WORK REQUIRED: Repeat the material below word for word and leave out all pictures.

GIVEN DATA:

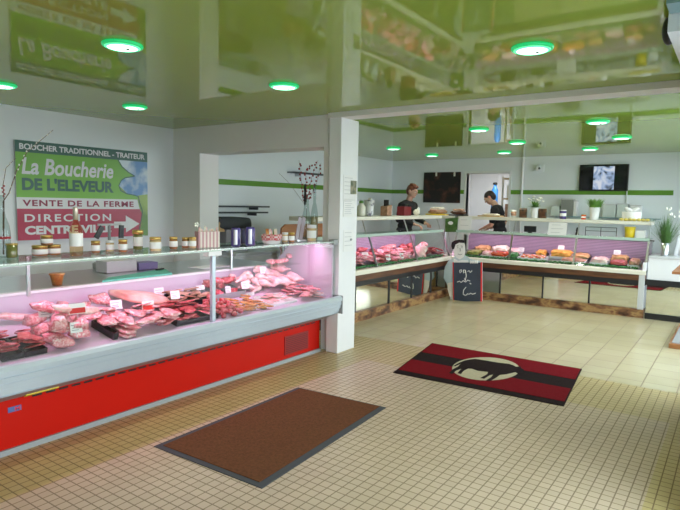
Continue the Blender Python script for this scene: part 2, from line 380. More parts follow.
# ------------------------------------------------------------------ light
w = bpy.data.worlds.new('world'); S.world = w; w.use_nodes = True
nt = w.node_tree; bg = nt.nodes['Background']
tc = N(nt, 'ShaderNodeTexCoord'); sp = N(nt, 'ShaderNodeSeparateXYZ'); nt.links.new(tc.outputs['Generated'], sp.inputs[0])
rp = N(nt, 'ShaderNodeValToRGB'); rp.color_ramp.elements[0].position = .0; rp.color_ramp.elements[0].color = (.78, .83, .88, 1)
rp.color_ramp.elements[1].position = .7; rp.color_ramp.elements[1].color = (.52, .62, .70, 1)
nt.links.new(sp.outputs['Z'], rp.inputs[0]); nt.links.new(rp.outputs[0], bg.inputs['Color'])
bg.inputs['Strength'].default_value = 9.0
def area(name, loc, rot, sx, sy, power=0, col=(1, 1, 1), portal=False, spread=PI):
    l = bpy.data.lights.new(name, 'AREA'); l.shape = 'RECTANGLE'; l.size = sx; l.size_y = sy; l.energy = power; l.color = col; l.spread = spread
    if portal: l.cycles.is_portal = True
    o = bpy.data.objects.new(name, l); C.objects.link(o); o.location = loc; o.rotation_euler = rot
    return o
# portals face -X (into the shop)
area('door_portal', (.06, .08, 1.16), (0, PI/2, 0), 2.3, 1.35, portal=True)
area('window_portal', (.06, 2.58, 1.16), (0, PI/2, 0), 2.3, 1.55, portal=True)
area('window_portal', (.06, 7.65, 1.26), (0, PI/2, 0), 2.32, 4.5, portal=True)
area('back_room_lamp', (-4.0, 11.9, 2.55), (0, 0, 0), 1.2, .3, 32, (.92, .97, 1))
# display counter tubes: each is a real lamp under its shelf
area('counter_tube', (-3.62, 3.1, 1.185), (0, math.radians(20), 0), .05, 3.2, 26, (1, .44, .82))
area('counter_tube', (-4.52, 7.8, 1.15), (0, math.radians(15), 0), .05, 3.0, 13, (1, .52, .80))
area('counter_tube', (-2.7, 9.66, 1.15), (math.radians(15), 0, 0), 3.0, .05, 12, (1, .58, .80))
for x, y, lb in LP:
    l = bpy.data.lights.new('downlight', 'AREA'); l.shape = 'DISK'; l.size = .15; l.energy = 4.2 if y > 5 else 4.6; l.color = (1, .97, .86); l.spread = math.radians(130)
    o = bpy.data.objects.new('downlight', l); C.objects.link(o); o.location = (x, y, ZC-.045)
S.view_settings.view_transform = 'Standard'; S.view_settings.look = 'None'; S.view_settings.gamma = 1; S.view_settings.use_curve_mapping = False
S.view_settings.exposure = 0
S.cycles.use_denoising = True
S.cycles.max_bounces = 10; S.cycles.diffuse_bounces = 5; S.cycles.glossy_bounces = 5; S.cycles.transparent_max_bounces = 24; S.cycles.sample_clamp_indirect = 6
S.cycles.caustics_reflective = False; S.cycles.caustics_refractive = False
# ================================================================== WALL SIGN
def sign():
    xs = XL+.012
    tl, tr, bl, br_ = onX(13.7, 140, xs), onX(146.1, 152.4, xs), onX(17, 242.2, xs), onX(146.9, 234, xs)
    y0 = (tl.y+bl.y)/2; y1 = (tr.y+br_.y)/2; z1 = (tl.z+tr.z)/2; z0 = (bl.z+br_.z)/2
    W, H = y1-y0, z1-z0
    t = athing('wall_sign', 'large printed shop sign in green, white and crimson on the wall above the red counter', 'sign', (XL, (y0+y1)/2, z0))
    def P(u, v, w=0): return Vector((xs+.02+w, y0+u*W, z1-v*H))
    dk = flat('sign_dark_green', (.016, .10, .07), .35); gr = mat('sign_grass_green', (.16, .42, .035), .35, var=.12, scale=3)
    wh = flat('sign_white', (.70, .71, .74), .35); cr = flat('sign_crimson', (.40, .012, .055), .35); mar = flat('sign_maroon_letters', (.24, .015, .06), .4)
    sky = blotch('sign_sky_and_cloud', [(.42, (.10, .26, .55)), (.58, (.62, .72, .80))], 3.5, .35, rnd=False)
    hill = blotch('sign_hill_green', [(.4, (.12, .26, .04)), (.65, (.32, .46, .10))], 4, .35, rnd=False)
    MB().box(XL+.002, xs+.02, y0, y1, z0, z1).build('board', [flat('sign_edge_grey', (.45, .47, .48))], t)
    def panel(name, m, pts, lift): return MB().prism([P(u, v, 0) for u, v in pts], (lift, 0, 0)).build(name, m, t)
    panel('hill_panel', hill, [(.70, .115), (1, .115), (1, 1), (.70, 1)], .001)
    g = [(0, .115), (.742, .115), (.775, .19), (.83, .25), (.885, .29), (.80, .315), (.765, .35), (.745, .41), (.76, .465), (.81, .50), (.88, .515), (.915, .53), (.905, .565), (0, .565)]
    def spl(pts): return pts
    panel('green_panel', gr, spl(g), .0032)
    panel('sky_panel', sky, [(.742, .10), (1, .10), (1, .50), (.90, .52), (.84, .53), (.74, .40), (.80, .28)], .0022)
    ol = MB()
    edge = [(.735, .10), (.775, .19), (.83, .25), (.885, .29)]
    edge2 = [(.885, .29), (.80, .315), (.765, .35), (.745, .41), (.76, .465), (.81, .50), (.88, .515), (.915, .53), (.925, .60), (.95, .70), (.94, .80), (.92, .90), (.915, 1)]
    for e in (edge, edge2):
        for a, b in zip(e[:-1], e[1:]):
            pa, pb = P(*a, .0035), P(*b, .0035); d = (pb-pa).normalized(); n_ = Vector((1, 0, 0)).cross(d)*.006
            ol.prism([pa-n_, pb-n_, pb+n_, pa+n_], (.001, 0, 0))
    ol.build('outline', dk, t)
    panel('header_band', dk, [(0, 0), (1, 0), (1, .115), (0, .115)], .0045)
    panel('white_band', wh, [(0, .565), (.905, .565), (.925, .68), (0, .68)], .0040)
    panel('crimson_band', cr, [(0, .68), (.925, .68), (.95, .75), (.94, .83), (.915, 1), (0, 1)], .0042)
    ar = [(.70, .855), (.80, .855), (.80, .785), (.92, .885), (.80, .985), (.80, .93), (.70, .93)]
    panel('arrow', wh, [(u, v-.03) for u, v in ar], .0052)
    ex, ey = (0, 1, 0), (0, 0, 1)
    def tx(body, u0, u1, v0, v1, m, name, **k):
        b = MB(); put_text(b, body, P(u0, v1, .0055), ex, ey, (u1-u0)*W, (v1-v0)*H, .001, **k); b.build(name, m, t)
    tx('BOUCHER TRADITIONNEL - TRAITEUR', .025, .975, .028, .088, wh, 'lettering', bold=.03)
    tx('La Boucherie', .035, .70, .165, .335, wh, 'lettering', bold=.025, shear=.18)
    tx("DE L'ELEVEUR", .035, .70, .365, .495, dk, 'lettering', bold=.045)
    tx('VENTE DE LA FERME', .035, .87, .59, .655, mar, 'lettering', bold=.03, spacing=1.15)
    tx('DIRECTION', .045, .675, .735, .815, wh, 'lettering', bold=.02, spacing=1.25)
    tx('CENTRE VILLE', .045, .675, .855, .945, wh, 'lettering', bold=.045)
sign()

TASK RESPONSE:
Continue the Blender Python script for this scene: part 2, from line 380. More parts follow.
# ------------------------------------------------------------------ light
w = bpy.data.worlds.new('world'); S.world = w; w.use_nodes = True
nt = w.node_tree; bg = nt.nodes['Background']
tc = N(nt, 'ShaderNodeTexCoord'); sp = N(nt, 'ShaderNodeSeparateXYZ'); nt.links.new(tc.outputs['Generated'], sp.inputs[0])
rp = N(nt, 'ShaderNodeValToRGB'); rp.color_ramp.elements[0].position = .0; rp.color_ramp.elements[0].color = (.78, .83, .88, 1)
rp.color_ramp.elements[1].position = .7; rp.color_ramp.elements[1].color = (.52, .62, .70, 1)
nt.links.new(sp.outputs['Z'], rp.inputs[0]); nt.links.new(rp.outputs[0], bg.inputs['Color'])
bg.inputs['Strength'].default_value = 9.0
def area(name, loc, rot, sx, sy, power=0, col=(1, 1, 1), portal=False, spread=PI):
    l = bpy.data.lights.new(name, 'AREA'); l.shape = 'RECTANGLE'; l.size = sx; l.size_y = sy; l.energy = power; l.color = col; l.spread = spread
    if portal: l.cycles.is_portal = True
    o = bpy.data.objects.new(name, l); C.objects.link(o); o.location = loc; o.rotation_euler = rot
    return o
# portals face -X (into the shop)
area('door_portal', (.06, .08, 1.16), (0, PI/2, 0), 2.3, 1.35, portal=True)
area('window_portal', (.06, 2.58, 1.16), (0, PI/2, 0), 2.3, 1.55, portal=True)
area('window_portal', (.06, 7.65, 1.26), (0, PI/2, 0), 2.32, 4.5, portal=True)
area('back_room_lamp', (-4.0, 11.9, 2.55), (0, 0, 0), 1.2, .3, 32, (.92, .97, 1))
# display counter tubes: each is a real lamp under its shelf
area('counter_tube', (-3.62, 3.1, 1.185), (0, math.radians(20), 0), .05, 3.2, 26, (1, .44, .82))
area('counter_tube', (-4.52, 7.8, 1.15), (0, math.radians(15), 0), .05, 3.0, 13, (1, .52, .80))
area('counter_tube', (-2.7, 9.66, 1.15), (math.radians(15), 0, 0), 3.0, .05, 12, (1, .58, .80))
for x, y, lb in LP:
    l = bpy.data.lights.new('downlight', 'AREA'); l.shape = 'DISK'; l.size = .15; l.energy = 4.2 if y > 5 else 4.6; l.color = (1, .97, .86); l.spread = math.radians(130)
    o = bpy.data.objects.new('downlight', l); C.objects.link(o); o.location = (x, y, ZC-.045)
S.view_settings.view_transform = 'Standard'; S.view_settings.look = 'None'; S.view_settings.gamma = 1; S.view_settings.use_curve_mapping = False
S.view_settings.exposure = 0
S.cycles.use_denoising = True
S.cycles.max_bounces = 10; S.cycles.diffuse_bounces = 5; S.cycles.glossy_bounces = 5; S.cycles.transparent_max_bounces = 24; S.cycles.sample_clamp_indirect = 6
S.cycles.caustics_reflective = False; S.cycles.caustics_refractive = False
# ================================================================== WALL SIGN
def sign():
    xs = XL+.012
    tl, tr, bl, br_ = onX(13.7, 140, xs), onX(146.1, 152.4, xs), onX(17, 242.2, xs), onX(146.9, 234, xs)
    y0 = (tl.y+bl.y)/2; y1 = (tr.y+br_.y)/2; z1 = (tl.z+tr.z)/2; z0 = (bl.z+br_.z)/2
    W, H = y1-y0, z1-z0
    t = athing('wall_sign', 'large printed shop sign in green, white and crimson on the wall above the red counter', 'sign', (XL, (y0+y1)/2, z0))
    def P(u, v, w=0): return Vector((xs+.02+w, y0+u*W, z1-v*H))
    dk = flat('sign_dark_green', (.016, .10, .07), .35); gr = mat('sign_grass_green', (.16, .42, .035), .35, var=.12, scale=3)
    wh = flat('sign_white', (.70, .71, .74), .35); cr = flat('sign_crimson', (.40, .012, .055), .35); mar = flat('sign_maroon_letters', (.24, .015, .06), .4)
    sky = blotch('sign_sky_and_cloud', [(.42, (.10, .26, .55)), (.58, (.62, .72, .80))], 3.5, .35, rnd=False)
    hill = blotch('sign_hill_green', [(.4, (.12, .26, .04)), (.65, (.32, .46, .10))], 4, .35, rnd=False)
    MB().box(XL+.002, xs+.02, y0, y1, z0, z1).build('board', [flat('sign_edge_grey', (.45, .47, .48))], t)
    def panel(name, m, pts, lift): return MB().prism([P(u, v, 0) for u, v in pts], (lift, 0, 0)).build(name, m, t)
    panel('hill_panel', hill, [(.70, .115), (1, .115), (1, 1), (.70, 1)], .001)
    g = [(0, .115), (.742, .115), (.775, .19), (.83, .25), (.885, .29), (.80, .315), (.765, .35), (.745, .41), (.76, .465), (.81, .50), (.88, .515), (.915, .53), (.905, .565), (0, .565)]
    def spl(pts): return pts
    panel('green_panel', gr, spl(g), .0032)
    panel('sky_panel', sky, [(.742, .10), (1, .10), (1, .50), (.90, .52), (.84, .53), (.74, .40), (.80, .28)], .0022)
    ol = MB()
    edge = [(.735, .10), (.775, .19), (.83, .25), (.885, .29)]
    edge2 = [(.885, .29), (.80, .315), (.765, .35), (.745, .41), (.76, .465), (.81, .50), (.88, .515), (.915, .53), (.925, .60), (.95, .70), (.94, .80), (.92, .90), (.915, 1)]
    for e in (edge, edge2):
        for a, b in zip(e[:-1], e[1:]):
            pa, pb = P(*a, .0035), P(*b, .0035); d = (pb-pa).normalized(); n_ = Vector((1, 0, 0)).cross(d)*.006
            ol.prism([pa-n_, pb-n_, pb+n_, pa+n_], (.001, 0, 0))
    ol.build('outline', dk, t)
    panel('header_band', dk, [(0, 0), (1, 0), (1, .115), (0, .115)], .0045)
    panel('white_band', wh, [(0, .565), (.905, .565), (.925, .68), (0, .68)], .0040)
    panel('crimson_band', cr, [(0, .68), (.925, .68), (.95, .75), (.94, .83), (.915, 1), (0, 1)], .0042)
    ar = [(.70, .855), (.80, .855), (.80, .785), (.92, .885), (.80, .985), (.80, .93), (.70, .93)]
    panel('arrow', wh, [(u, v-.03) for u, v in ar], .0052)
    ex, ey = (0, 1, 0), (0, 0, 1)
    def tx(body, u0, u1, v0, v1, m, name, **k):
        b = MB(); put_text(b, body, P(u0, v1, .0055), ex, ey, (u1-u0)*W, (v1-v0)*H, .001, **k); b.build(name, m, t)
    tx('BOUCHER TRADITIONNEL - TRAITEUR', .025, .975, .028, .088, wh, 'lettering', bold=.03)
    tx('La Boucherie', .035, .70, .165, .335, wh, 'lettering', bold=.025, shear=.18)
    tx("DE L'ELEVEUR", .035, .70, .365, .495, dk, 'lettering', bold=.045)
    tx('VENTE DE LA FERME', .035, .87, .59, .655, mar, 'lettering', bold=.03, spacing=1.15)
    tx('DIRECTION', .045, .675, .735, .815, wh, 'lettering', bold=.02, spacing=1.25)
    tx('CENTRE VILLE', .045, .675, .855, .945, wh, 'lettering', bold=.045)
sign()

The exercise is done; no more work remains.